As previously reported, Ministry of Sound is currently suing the streaming service for copyright infringement because the streaming service has allegedly refused to delete users’ playlists that “copy” the tracklistings of its compilation albums.
The dance label is seeking an injunction forcing Spotify to remove these playlists and block any future playlists that attempt to replicate the running order of Ministry of Sound compilations, according to proceedings launched in the UK High Court earlier this month (September 2).
Spotify has the rights to stream all the tracks on the playlists that Presencer wants removed, but Ministry of Sound is making a legal argument that the running order of its compilation albums can be copyrighted because of the skill and expertise required to assemble them.
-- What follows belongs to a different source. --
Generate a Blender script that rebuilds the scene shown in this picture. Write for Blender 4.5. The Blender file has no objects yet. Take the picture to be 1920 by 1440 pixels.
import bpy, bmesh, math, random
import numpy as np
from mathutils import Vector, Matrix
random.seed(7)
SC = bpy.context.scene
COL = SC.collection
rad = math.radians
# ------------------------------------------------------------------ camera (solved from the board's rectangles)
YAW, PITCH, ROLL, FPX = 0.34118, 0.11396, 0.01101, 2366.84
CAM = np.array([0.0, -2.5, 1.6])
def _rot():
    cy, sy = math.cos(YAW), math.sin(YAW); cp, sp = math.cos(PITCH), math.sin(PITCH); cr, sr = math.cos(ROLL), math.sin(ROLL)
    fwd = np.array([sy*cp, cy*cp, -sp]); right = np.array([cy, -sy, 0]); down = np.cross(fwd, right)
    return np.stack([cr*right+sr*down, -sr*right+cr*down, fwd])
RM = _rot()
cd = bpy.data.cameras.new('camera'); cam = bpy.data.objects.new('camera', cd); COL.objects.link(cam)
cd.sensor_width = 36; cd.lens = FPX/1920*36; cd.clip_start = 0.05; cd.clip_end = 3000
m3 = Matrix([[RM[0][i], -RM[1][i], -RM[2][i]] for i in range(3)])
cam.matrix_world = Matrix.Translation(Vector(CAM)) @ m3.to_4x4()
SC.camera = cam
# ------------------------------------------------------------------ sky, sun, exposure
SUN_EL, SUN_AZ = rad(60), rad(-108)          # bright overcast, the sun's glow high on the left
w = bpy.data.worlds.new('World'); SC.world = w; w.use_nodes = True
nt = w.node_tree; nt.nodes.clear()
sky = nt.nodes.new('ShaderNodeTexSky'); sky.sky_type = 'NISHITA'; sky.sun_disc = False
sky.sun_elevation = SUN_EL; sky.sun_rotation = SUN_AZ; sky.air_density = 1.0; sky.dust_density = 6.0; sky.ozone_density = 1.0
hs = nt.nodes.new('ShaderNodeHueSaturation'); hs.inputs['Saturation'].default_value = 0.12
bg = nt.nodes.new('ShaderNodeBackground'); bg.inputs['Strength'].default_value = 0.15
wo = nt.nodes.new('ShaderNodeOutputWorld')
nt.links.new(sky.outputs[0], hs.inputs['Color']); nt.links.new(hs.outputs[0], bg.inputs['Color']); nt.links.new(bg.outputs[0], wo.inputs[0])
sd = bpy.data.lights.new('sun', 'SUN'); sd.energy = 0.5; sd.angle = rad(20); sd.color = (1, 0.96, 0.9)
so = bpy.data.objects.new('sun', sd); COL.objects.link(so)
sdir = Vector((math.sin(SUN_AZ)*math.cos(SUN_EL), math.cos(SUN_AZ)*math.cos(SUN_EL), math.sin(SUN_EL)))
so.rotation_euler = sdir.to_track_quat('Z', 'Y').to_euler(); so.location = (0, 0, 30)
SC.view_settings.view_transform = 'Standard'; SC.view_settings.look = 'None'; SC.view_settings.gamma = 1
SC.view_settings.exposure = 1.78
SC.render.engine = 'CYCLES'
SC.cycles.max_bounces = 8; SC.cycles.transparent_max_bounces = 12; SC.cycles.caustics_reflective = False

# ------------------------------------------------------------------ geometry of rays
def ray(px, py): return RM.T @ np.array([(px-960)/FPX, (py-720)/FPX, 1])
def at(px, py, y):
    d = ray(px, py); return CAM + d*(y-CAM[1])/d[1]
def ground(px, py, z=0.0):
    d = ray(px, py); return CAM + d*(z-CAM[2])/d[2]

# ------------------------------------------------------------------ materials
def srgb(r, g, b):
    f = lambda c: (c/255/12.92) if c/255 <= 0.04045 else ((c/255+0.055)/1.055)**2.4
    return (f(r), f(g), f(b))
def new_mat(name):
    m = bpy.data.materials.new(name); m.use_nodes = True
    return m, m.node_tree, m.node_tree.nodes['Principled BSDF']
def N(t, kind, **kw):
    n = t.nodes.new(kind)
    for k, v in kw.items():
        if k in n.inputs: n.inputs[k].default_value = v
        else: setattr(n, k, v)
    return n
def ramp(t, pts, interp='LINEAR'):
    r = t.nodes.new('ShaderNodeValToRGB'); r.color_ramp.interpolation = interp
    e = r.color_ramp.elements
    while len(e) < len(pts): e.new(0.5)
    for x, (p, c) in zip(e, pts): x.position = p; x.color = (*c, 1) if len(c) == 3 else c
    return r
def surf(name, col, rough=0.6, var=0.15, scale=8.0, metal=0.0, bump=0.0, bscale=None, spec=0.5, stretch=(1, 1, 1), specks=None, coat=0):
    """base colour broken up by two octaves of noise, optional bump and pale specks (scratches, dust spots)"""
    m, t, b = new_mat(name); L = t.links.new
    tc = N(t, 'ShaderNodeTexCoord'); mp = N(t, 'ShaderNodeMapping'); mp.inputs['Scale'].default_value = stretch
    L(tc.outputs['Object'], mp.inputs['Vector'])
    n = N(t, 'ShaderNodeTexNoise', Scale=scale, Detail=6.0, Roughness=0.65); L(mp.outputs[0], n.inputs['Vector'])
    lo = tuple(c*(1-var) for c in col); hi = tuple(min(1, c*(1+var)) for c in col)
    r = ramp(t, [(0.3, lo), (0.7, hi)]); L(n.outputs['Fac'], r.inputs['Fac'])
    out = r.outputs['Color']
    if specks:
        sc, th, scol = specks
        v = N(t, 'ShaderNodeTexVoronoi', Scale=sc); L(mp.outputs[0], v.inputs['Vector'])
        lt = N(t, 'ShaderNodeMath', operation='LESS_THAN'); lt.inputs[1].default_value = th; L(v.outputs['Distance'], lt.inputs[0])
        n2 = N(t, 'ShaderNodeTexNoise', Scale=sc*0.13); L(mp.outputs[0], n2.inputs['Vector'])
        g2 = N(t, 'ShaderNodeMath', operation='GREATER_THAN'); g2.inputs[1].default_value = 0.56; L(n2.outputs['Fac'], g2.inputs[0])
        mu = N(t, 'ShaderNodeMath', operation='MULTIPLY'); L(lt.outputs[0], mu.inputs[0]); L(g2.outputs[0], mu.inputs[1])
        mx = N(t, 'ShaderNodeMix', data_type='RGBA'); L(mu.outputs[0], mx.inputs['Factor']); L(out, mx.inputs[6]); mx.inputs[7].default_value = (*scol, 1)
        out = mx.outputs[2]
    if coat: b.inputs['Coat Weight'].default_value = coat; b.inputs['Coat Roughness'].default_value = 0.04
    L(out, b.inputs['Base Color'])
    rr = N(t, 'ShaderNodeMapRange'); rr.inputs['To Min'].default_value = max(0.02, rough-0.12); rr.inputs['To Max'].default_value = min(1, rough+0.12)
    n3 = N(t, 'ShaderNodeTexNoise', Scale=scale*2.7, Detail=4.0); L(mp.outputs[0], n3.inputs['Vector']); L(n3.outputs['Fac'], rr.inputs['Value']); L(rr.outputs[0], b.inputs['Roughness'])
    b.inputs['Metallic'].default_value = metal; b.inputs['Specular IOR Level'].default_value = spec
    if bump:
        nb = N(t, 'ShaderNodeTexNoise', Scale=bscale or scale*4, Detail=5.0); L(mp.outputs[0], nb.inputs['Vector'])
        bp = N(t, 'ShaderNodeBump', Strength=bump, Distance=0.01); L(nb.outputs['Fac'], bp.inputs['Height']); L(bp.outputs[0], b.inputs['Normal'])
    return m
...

In a new interview with Digital Spy, Presencer has claimed that it is “dangerous” for labels to support Spotify’s business model. Asked whether streaming services are bad for new artists, a claim made by Thom Yorke recently, he replied: “I wouldn’t necessarily say that streaming is detrimental to new artists, but I question why the majors are so supportive of a business model that is so clearly unsustainable in the long term.”
He added that because the proportion of global music consumers who use Spotify is currently relatively small, the revenues it generates are “not significant in comparison to the revenues the music industry generates from somewhere else”. He continued: “Most worryingly it loses so much money and continues to lose money, and its losses are widening. That’s not a sustainable business model. It’s very dangerous, we believe, to support a service where there’s no long-term prospect of it succeeding, but at the same time it also paints a picture for the consumer that music is free, which it isn’t.”
Spotify has previously defended critics of its business model. Earlier this year, a spokesperson told NME: “During 2012 Spotify saw dramatically increased revenues while maintaining a free to paid conversion rate of well over 20 per cent – unheard of for a freemium business, and a clear demonstration of the success of the business model. In 2012 the business focused on driving user growth, international expansion and product development, resulting in soaring user numbers and increased market penetration. Our key priority throughout 2013 and beyond remains bringing our unrivalled music experience to even more people while continuing to build for long-term growth – both for our company and for the music industry as a whole.”